神戸 旧乾邸

近畿

旧乾邸とは

旧乾邸は、1936年頃(昭和11年頃)、乾汽船株式会社を設立した乾新治氏の自宅として、旧住吉村(現在の東灘区住吉山手)の山麓部に建築され邸宅です。
様式建築の名手として名を馳せた渡邊節氏の設計だそうです。
敷地は約1200坪あり、かつては和館もあったそうですが、現在は洋館だけ残っています。
阪神間の昭和戦前期大邸宅の風格を伝える貴重な存在です。
建物は神戸市指定有形文化財に、庭園は神戸市指定名勝になっています。

観覧方法

例年春と秋に神戸市が特別観覧を開催しており、事前申込みをして当選しないと観覧できません。
近くの白鶴美術館を訪れた時に気になる建物があり、家に帰って調べてみると旧乾邸と分かり、私も一度特別観覧に往復はがきで申し込んだことがあったのですが外れてしまいました。
そんな旧乾邸が今年は特別観覧以外に10月28日(木)~10月31日(日)の4日間に限り、白鶴美術館の秋季展開催にあわせて、美術館来館者を対象に旧乾邸を公開するという、白鶴美術館とのコラボ企画が開催されました。
白鶴美術館の入館券(半券)を提示するだけで観覧することができるということで、このチャンスを逃すまいと観覧してきました。
当日は多くの方が観覧に来られていました。
敷地内には入れたものの、コロナの影響で建物の中に入れる人数を制限していたため、中に入るまで約1時間くらい外で待ちました。

建物について

建物は洋館の主屋、土蔵、ガレージ、待合所が残っています。
内部を観覧ができるのは鉄筋コンクリート造3階地下1階建て、一部木造の主屋だけになります。
主屋以外は外からのみ見ることができます。

主屋の平面はL字形をしていて、洋風を基調とした中に巧みに和洋を折衷し、重厚さの中に繊細なデザインを取り込まれています。
南面に主要な部屋が配置されていて、接客上、南東部を最も重視しているようで、2階まで吹き抜けのゲストルームがあります。

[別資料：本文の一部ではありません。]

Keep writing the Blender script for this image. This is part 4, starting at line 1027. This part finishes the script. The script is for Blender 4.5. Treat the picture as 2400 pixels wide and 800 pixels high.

ゲストルームの上の3階部分にサンルームがあり、東、南、北の眺望を活かした空間になっています。
山麓部にあるため眺めは良く、街並みの向こうに海を望むことができます。

南面中央部に外観上最も象徴的となる張り出し窓のある食堂があり、隣の南西部の位置に和室があります。
和室には縁側があり、洋館でありながら和の雰囲気を感じることもできます。
2階の南面中央部は主人寝室(観覧時は応接室の様になっていますが)で、南西部には婦人寝室があり、その間に洗面、浴室があります。

北側は1階には、事務室、料理場、配膳室、女中室、雇人食堂などがあり、2階には女中室、衣裳部屋、バルコニーなどがあり、2階の北側には和室が3部屋並びます。

ゲストルームには暖炉やシャンデリアがあったり、玄関ホールの階段横にはステンドグラスの窓やタペストリーがあったりと内部も素敵な空間が広がっています。

庭園について

庭園は、前庭、洋式庭園、和式庭園、茶庭(現存せず)があります。
機能によって、来客を迎える場の「前庭」、もてなす場の「洋式庭園」、くつろぎ憩う場の「和式庭園」、趣向を楽しむ場の「茶庭(露地)」に分けられます。
庭全体としては往時の姿をよく残し、地域の特性をうまく活かした作庭例として、この時代の庭園を鑑賞し、理解する上で貴重なものとされているそうです。
前庭は正門からアプローチを経て車寄せ、玄関へと至ります。

和式庭園には流れを有し、滝もあります。
要所に石塔や石燈籠が据えられ、常緑樹やモミジなどの落葉樹も植えられていています。

洋式庭園は主屋南側に造られた開放的な庭園です。
テラスがあり、芝生が広がります。
周りに常緑樹を中心に花木が植えられていて、四季折々の彩を楽しむ空間になっています。
天気の良い日には芝生に座ってのんびりするのも良いだろうなあと思ったりしました。

旧乾邸のある界隈は近代になって開発された住宅地で、大正時代頃から関西の財界人などが居を構え、大邸宅が建ち並んでいたそうで、現在も閑静な住宅街です。
旧乾邸は、特別観覧や今回のような企画でないと観覧できませんが、また応募の機会がある時にはぜひ応募して観覧されることをお薦めします。